======== Information shown
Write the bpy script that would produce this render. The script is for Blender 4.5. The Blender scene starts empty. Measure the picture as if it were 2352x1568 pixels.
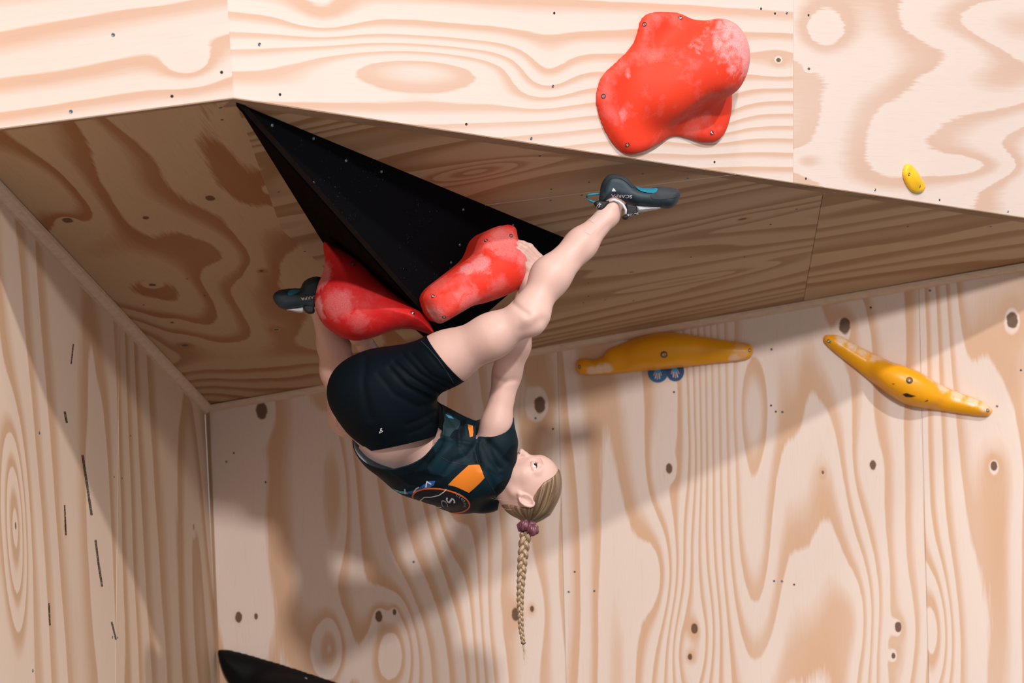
import bpy, bmesh, math, random
import numpy as np
from mathutils import Vector, Matrix
from mathutils.bvhtree import BVHTree

# ------------------------------------------------------------------ camera
F = 4573.0                       # focal length in pixels of the 2352 wide frame (70 mm on 36 mm)
PITCH, ROLL = math.atan(.025), .027
CAM = np.array([0, 0, 1.6])
FW = np.array([0, math.cos(PITCH), math.sin(PITCH)])
UP0 = np.array([0, -math.sin(PITCH), math.cos(PITCH)])
RT0 = np.array([1., 0, 0])
RT = math.cos(ROLL)*RT0 - math.sin(ROLL)*UP0
UP = math.cos(ROLL)*UP0 + math.sin(ROLL)*RT0

scn = bpy.context.scene
col = scn.collection
cd = bpy.data.cameras.new('camera')
cd.sensor_width = 36; cd.lens = 36*F/2352; cd.clip_start = .05; cd.clip_end = 100
cd.dof.use_dof = True; cd.dof.focus_distance = 5.12; cd.dof.aperture_fstop = 4.5
cam = bpy.data.objects.new('camera', cd)
cam.matrix_world = Matrix(((RT[0], UP[0], -FW[0], CAM[0]), (RT[1], UP[1], -FW[1], CAM[1]),
                           (RT[2], UP[2], -FW[2], CAM[2]), (0, 0, 0, 1)))
col.objects.link(cam); scn.camera = cam

# ------------------------------------------------------------------ world, lamps, exposure
wd = bpy.data.worlds.new('hall_light'); scn.world = wd; wd.use_nodes = True
wd.node_tree.nodes['Background'].inputs[0].default_value = (1.0, .97, .945, 1)
wd.node_tree.nodes['Background'].inputs[1].default_value = .55
scn.view_settings.view_transform = 'Standard'; scn.view_settings.look = 'None'
scn.view_settings.exposure = 0.13; scn.view_settings.gamma = 1.0
scn.view_settings.use_curve_mapping = False

def spot(name, loc, aim, power, color, radius, cone=70, blend=.4):
    d = bpy.data.lights.new(name, 'SPOT'); d.energy = power; d.color = color
    d.shadow_soft_size = radius; d.spot_size = math.radians(cone); d.spot_blend = blend
    o = bpy.data.objects.new(name, d); o.location = loc
    o.rotation_euler = (Vector(aim)-Vector(loc)).to_track_quat('-Z', 'Y').to_euler()
    col.objects.link(o); return o
# three hall floodlights high up behind the photographer
spot('floodlight', (1.3, -4.6, 5.7), (0, 6, 1.6), 2450, (1.0, .95, .93), .22)
spot('floodlight', (5.7, -3.0, 9.2), (.4, 6, 1.4), 3050, (1.0, .94, .91), .16)
spot('floodlight', (.9, 1.2, 7.2), (.3, 4.9, 2.4), 300, (1.0, .96, .95), .35, 80)

# ------------------------------------------------------------------ helpers: measured points
def ray(x, y): return FW + RT*(x-1176)/F + UP*(784-y)/F
def at(x, y, d): return CAM + ray(x, y)*d
def plane(a, b, c):
    n = np.cross(b-a, c-a); n = n/np.linalg.norm(n)
    if n @ (CAM-a) < 0: n = -n
    return n, n @ a
def on(x, y, pl):
    r = ray(x, y); return CAM + r*((pl[1]-pl[0] @ CAM)/(pl[0] @ r))
def proj(P):
    v = np.asarray(P)-CAM; d = v @ FW
    return np.stack([1176+F*(v @ RT)/d, 784-F*(v @ UP)/d, d], -1)
def unit(v): return np.asarray(v)/np.linalg.norm(v)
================
* _Request_: Copy each line above containing the string "pixels".

* _Result below_:
Write the bpy script that would produce this render. The script is for Blender 4.5. The Blender scene starts empty. Measure the picture as if it were 2352x1568 pixels.
F = 4573.0                       # focal length in pixels of the 2352 wide frame (70 mm on 36 mm)